Monday, June 23, 2008

On "Nickel and Dime" by Gary Soto ***

Not to be confused with Barbara Ehrenreich's book of a very similar name, Gary Soto's book is about a similar subject. But whereas Ehrenreich's book is nonfiction and is about trying to live on minimum wage, Soto's book is about trying to live on no wage. The book is really three interrelated novellas centering on three poor Mexican Americans in Northern California, two of them homeless. One, Roberto, shows up in all three stories. And it is perhaps Roberto that I lose sympathy for the most unfortunately. He's not the brightest individual and in the end he seems to become a clown, and it is the clown part that makes him seem more like a tool for laughter than a human being at times. Of course, perhaps this is part of what Soto is aiming for. In all three stories--and especially in the first two--the men at each story's center start out as individuals and slowly lose their sanity as they're pushed into the streets.

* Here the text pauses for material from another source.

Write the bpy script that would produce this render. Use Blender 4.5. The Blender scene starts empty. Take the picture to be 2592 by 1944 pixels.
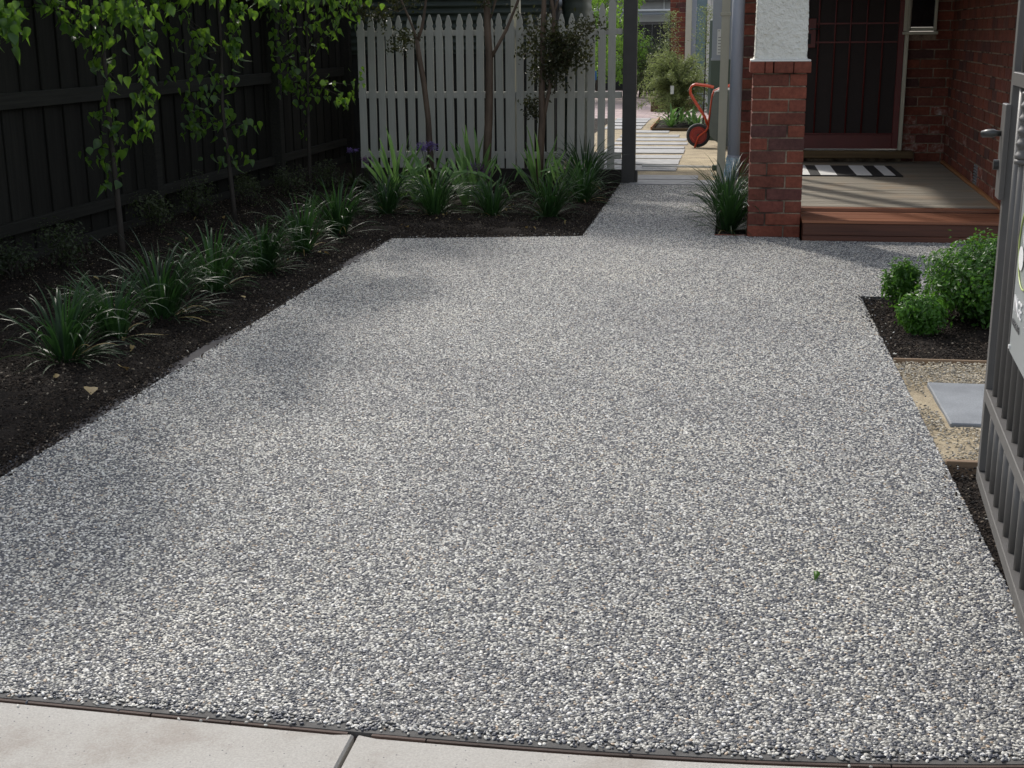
import bpy, bmesh, math, random
import numpy as np
from mathutils import Vector, Matrix, Euler
from math import sin, cos, pi, radians, hypot, atan, atan2, sqrt

# ------------------------------------------------------------------ camera, sky, sun, exposure
SC = bpy.context.scene
COL = SC.collection
FPX, CX, CY, CAMH = 3309.0, 1296.0, 972.0, 1.34
PITCH, YAW, ROLL = atan(883 / FPX), atan(554 / hypot(FPX, 883)), -0.0085
cam_data = bpy.data.cameras.new('camera')
cam = bpy.data.objects.new('camera', cam_data)
COL.objects.link(cam)
CAMROT = Matrix.Rotation(YAW, 3, 'Z') @ Matrix.Rotation(pi / 2 - PITCH, 3, 'X') @ Matrix.Rotation(ROLL, 3, 'Z')
cam.matrix_world = Matrix.Translation((0, 0, CAMH)) @ CAMROT.to_4x4()
cam_data.sensor_width = 36.0
cam_data.lens = 36.0 * FPX / 2592
cam_data.clip_start = 0.05
cam_data.clip_end = 600
SC.camera = cam

SUN_EL = radians(41)
SUN_DIR = Vector((-0.53, 0.85, 0)).normalized()
world = bpy.data.worlds.new('World')
SC.world = world
world.use_nodes = True
wn = world.node_tree
wn.nodes.clear()
sky = wn.nodes.new('ShaderNodeTexSky')
sky.sky_type = 'NISHITA'
sky.sun_disc = False
sky.dust_density = 2.0
sky.sun_elevation = SUN_EL
sky.sun_rotation = atan2(SUN_DIR.x, SUN_DIR.y)
bg = wn.nodes.new('ShaderNodeBackground')
bg.inputs['Strength'].default_value = 0.15
wo = wn.nodes.new('ShaderNodeOutputWorld')
hs = wn.nodes.new('ShaderNodeHueSaturation')   # thin white haze over the blue
hs.inputs['Saturation'].default_value = 0.44
wn.links.new(sky.outputs[0], hs.inputs['Color'])
wn.links.new(hs.outputs[0], bg.inputs[0])
wn.links.new(bg.outputs[0], wo.inputs[0])
sl = bpy.data.lights.new('sun', 'SUN')
sl.energy = 2.15
sl.angle = radians(3.2)
sl.color = (1.0, 0.94, 0.86)
sun = bpy.data.objects.new('sun', sl)
COL.objects.link(sun)
sun.rotation_euler = (-(SUN_DIR * cos(SUN_EL) + Vector((0, 0, sin(SUN_EL))))).to_track_quat('-Z', 'Y').to_euler()
VS = SC.view_settings
VS.view_transform = 'Standard'
VS.look = 'None'
VS.gamma = 1.0
VS.use_curve_mapping = False
VS.exposure = 0.56
SC.cycles.max_bounces = 6
SC.cycles.transparent_max_bounces = 6

R = random.Random(7)
NR = np.random.default_rng(7)

def at(px, py, Y):
    """point of the world seen at pixel (px,py) of the photograph on the upright plane y = Y"""
    d = CAMROT @ Vector(((px - CX) / FPX, -(py - CY) / FPX, -1))
    return Vector((0, 0, CAMH)) + d * (Y / d.y)

# ------------------------------------------------------------------ materials
class NT:
    def __init__(s, name):
        s.m = bpy.data.materials.new(name)
        s.m.use_nodes = True
        s.t = s.m.node_tree
        s.t.nodes.clear()
        s.out = s.n('OutputMaterial')
    def n(s, kind, **kw):
        nd = s.t.nodes.new('ShaderNode' + kind)
        for k, v in kw.items():
            if k.startswith('i_'):
                nd.inputs[k[2:].replace('_', ' ')].default_value = v
            else:
                setattr(nd, k, v)
        return nd
    def l(s, a, b):
        s.t.links.new(a, b)
    def ramp(s, fac, stops, interp='LINEAR'):
        r = s.n('ValToRGB')
        r.color_ramp.interpolation = interp
        els = r.color_ramp.elements
        while len(els) > 1:
            els.remove(els[-1])
        els[0].position = stops[0][0]
        els[0].color = tuple(stops[0][1]) + (1,)
        for p, c in stops[1:]:
            e = els.new(p)
            e.color = tuple(c) + (1,)
        s.l(fac, r.inputs[0])
        return r.outputs[0]
    def noise(s, scale, detail=4, rough=0.55, vec=None, stretch=None, dims='3D'):
        nd = s.n('TexNoise')
        nd.inputs['Scale'].default_value = scale
        nd.inputs['Detail'].default_value = detail
        nd.inputs['Roughness'].default_value = rough
        if vec is None:
            g = s.n('NewGeometry').outputs['Position']
            vec = g
        if stretch:
            mp = s.n('Mapping')
            mp.inputs['Scale'].default_value = stretch
            s.l(vec, mp.inputs[0])
            vec = mp.outputs[0]
        s.l(vec, nd.inputs['Vector'])
        return nd
    def math(s, op, a, b=None):
        m = s.n('Math', operation=op)
        for i, v in enumerate((a, b)):
            if v is None:
                continue
            if isinstance(v, (int, float)):
                m.inputs[i].default_value = v
            else:
                s.l(v, m.inputs[i])
        return m.outputs[0]
    def mix(s, fac, a, b, mode='MIX'):
        m = s.n('Mix', data_type='RGBA', blend_type=mode)
        for sock, v in ((m.inputs[0], fac), (m.inputs[6], a), (m.inputs[7], b)):
            if isinstance(v, (int, float)):
                sock.default_value = v
            elif isinstance(v, tuple):
                sock.default_value = v + (1,) if len(v) == 3 else v
            else:
                s.l(v, sock)
        return m.outputs[2]
    def done(s, color, rough=0.7, bump=None, bstr=0.3, bdist=0.005, trans=None, spec=0.5, metallic=0.0, coat=0):
        p = s.n('BsdfPrincipled')
        if isinstance(color, tuple):
            p.inputs['Base Color'].default_value = color + (1,)
        else:
            s.l(color, p.inputs['Base Color'])
        if isinstance(rough, (int, float)):
            p.inputs['Roughness'].default_value = rough
        else:
            s.l(rough, p.inputs['Roughness'])
        p.inputs['Specular IOR Level'].default_value = spec
        p.inputs['Metallic'].default_value = metallic
        if coat:
            p.inputs['Coat Weight'].default_value = coat
        if bump is not None:
            b = s.n('Bump')
            b.inputs['Strength'].default_value = bstr
            b.inputs['Distance'].default_value = bdist
            s.l(bump, b.inputs['Height'])
            s.l(b.outputs[0], p.inputs['Normal'])
        if trans is not None:
            t = s.n('BsdfTranslucent')
            if isinstance(trans[0], tuple):
                t.inputs[0].default_value = trans[0] + (1,)
            else:
                s.l(trans[0], t.inputs[0])
            mx = s.n('MixShader')
            mx.inputs[0].default_value = trans[1]
            s.l(p.outputs[0], mx.inputs[1])
            s.l(t.outputs[0], mx.inputs[2])
            s.l(mx.outputs[0], s.out.inputs[0])
        else:
            s.l(p.outputs[0], s.out.inputs[0])
        return s.m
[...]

What other role do such men have to play but that of the madman? They're homeless. Society treats each man as if their dire straits were their own fault. There's room in Soto's stories not to hold them completely blameless but there's also room to see how few allow themselves to care. (Roberto's own plight reminds me a bit, unfortunately, of one man I used to work with who also ended up homeless. As a former coworker, perhaps I should have taken him in, but the man was also a little strange, a little scary, and I was afraid, if he moved in, he'd never move out--after all, he didn't have to quit his job. Indeed, many of the homeless men's friends in these stories feel the same way, even after taking them in for short periods of time. This is what I mean by "allowing one's self to care"--it's not always that the people don't care, but that they fear the consequences if they show it.) I enjoy Soto's work in part because he invokes the California settings I grew up close to. His A Summer Life does for Fresno what he does for Berkeley and Oakland here, bringing these places to life. Still, for a bit-more-heartfelt portrayal of the urban poor, one might try something like L. Hancock's nonfiction Hands to Work, a heartrending account of three down-and-out women in New York City after welfare reform.